(Ciclo
B – 2015)
En la Solemnidad de todos los Santos, la Iglesia que
peregrina en la tierra se alegra y celebra por aquellos integrantes que han
alcanzado ya la eterna bienaventuranza y que conforman la Iglesia triunfante, los
santos, quienes contemplan, por toda la eternidad, a Dios Uno y Trino. La alegría
de la Iglesia en este día es una participación de la alegría que experimentan
los bienaventurados en el cielo, una alegría que les viene por contemplar, cara
a cara, a las Tres Divinas Personas, que son la Alegría en sí misma.
La Iglesia celebra a los santos, que se distinguen de
nosotros porque nosotros, mientras vivimos en esta tierra, somos pecadores. El pecador
es lo opuesto al santo; el pecador, como lo somos nosotros, no tiene en sí la
santidad: debe aspirar a ella, debe aspirar a ser santo, pero no es todavía
santo, mientras esté en esta condición de viador, de peregrino en la tierra y
en la historia, hacia la Jerusalén celestial. Nosotros, pecadores, nos
alegramos por los santos, y en la contemplación de sus vidas, esperamos algún
día ser como ellos, es decir, dejar de ser pecadores, para comenzar a ser
santos. La Iglesia nos propone la vida de los santos, para que los imitemos en
sus virtudes, pero sobre todo, en su amor a Jesucristo, y nos los propone como
modelos a alcanzar.

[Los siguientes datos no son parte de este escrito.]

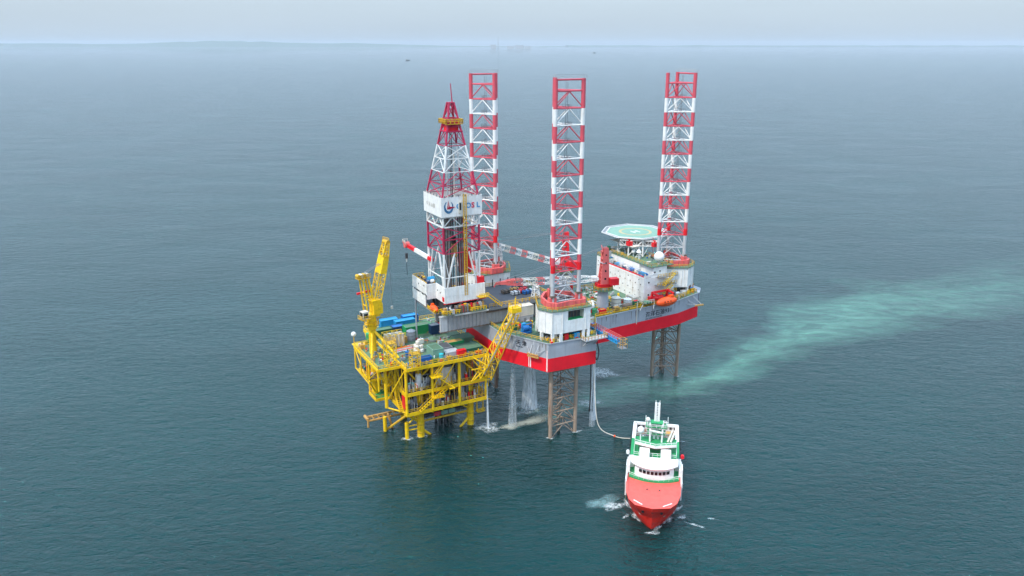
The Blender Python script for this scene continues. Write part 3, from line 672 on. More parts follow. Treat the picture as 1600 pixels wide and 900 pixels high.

Somos pecadores, llenos de defectos y de miserias humanas,
pero la Iglesia nos dice que debemos ser perfectos, llenos de virtudes y de
santidad divina, como los santos.
Entonces,
¿quiénes eran los santos, a los que la Iglesia celebra y propone como modelos a
imitar? Ante todo, hay que decir que eran hombres comunes y corrientes e
incluso pecadores, y muchos de ellos, grandes pecadores, pero que fueron
transformados por la gracia santificante de Jesucristo. Algunos ejemplos de
santos que, antes de su conversión, fueron pecadores: uno de ellos es Moisés,
que cometió un homicidio (cfr. Éx 2, 11-15), pero luego fue santo; otro ejemplo es San Pablo, quien
antes de su conversión, fue cómplice de un homicidio, porque asistió y aprobó
la muerte del diácono Esteban (cfr. Hech 6, 8); otro ejemplo, es el Beato Bartolo Longo, quien
antes de ser ferviente devoto y difusor del Santo Rosario y de la advocación de
Nuestra Señora del Rosario de Pompeya, fue espiritista, médium y sacerdote de
Satanás, además de ser un gran enemigo de la Iglesia, al dejarse contaminar por
el pensamiento de filósofos anti-cristianos como Hegel y Renán; otro ejemplo de
santo que fue pecador antes de su conversión fue San Agustín, que vivió una
vida disoluta antes de la conversión –tuvo un hijo, Adeodato- y frecuentó todo
tipo de sectas; a Santa Teresa de Ávila, Jesús la llevó al infierno y la hizo
entrar en la cueva con paredes de fuego que
le estaba destinada por toda la eternidad, si es que continuaba con su
vida de pecadora; y así, innumerables ejemplos. Sin embargo, estos santos, que eran
pecadores antes de su conversión, cuando recibieron la gracia de la conversión,
se dieron cuenta del valor inestimable de la gracia y por eso dejaron toda su
vida anterior de pecado y comenzaron a vivir en gracia y nunca más dejaron de
vivir en gracia, y es en esto en lo que radica el mérito de los santos. Se enamoraron
de Jesucristo y de su gracia y prefirieron morir antes que perder la amistad
con Jesús y la gracia.
Sin
la gracia de Jesucristo, los santos no solo jamás habrían sido santos, sino que
habrían tan o más pecadores que nosotros, y su condena era segura; su mérito
radica en el aprecio y estima que tuvieron de la gracia, porque sabían que sin
la gracia, nunca serían santos. Santo Domingo Savio, a los nueve años,
comprendió esto con toda claridad, y por eso dijo, el día de su Primera
Comunión: “Prefiero morir antes que pecar”. Esto es lo que caracterizó a los santos:
el apreciar más la vida eterna que la terrena, el despreciar los placeres de
este mundo, con tal de adquirir los bienes eternos; el amar a Jesucristo por
encima de todas las cosas, incluso por encima de su propia vida.
Esto
nos hace ver que, si los santos son lo que son, santos, habiendo sido
pecadores, entonces ahí radica nuestra esperanza para la santidad, porque
nosotros somos pecadores como lo eran los santos antes de recibir la gracia. Es
para esto para lo que la Iglesia nos los propone como ejemplos de vida: para
que aprendamos de ellos y de sus vidas, de sus virtudes y de su mensaje de
santidad, pero sobre todo, de su gran amor a Jesucristo y a su gracia, porque
sin la gracia, jamás habrían sido santos.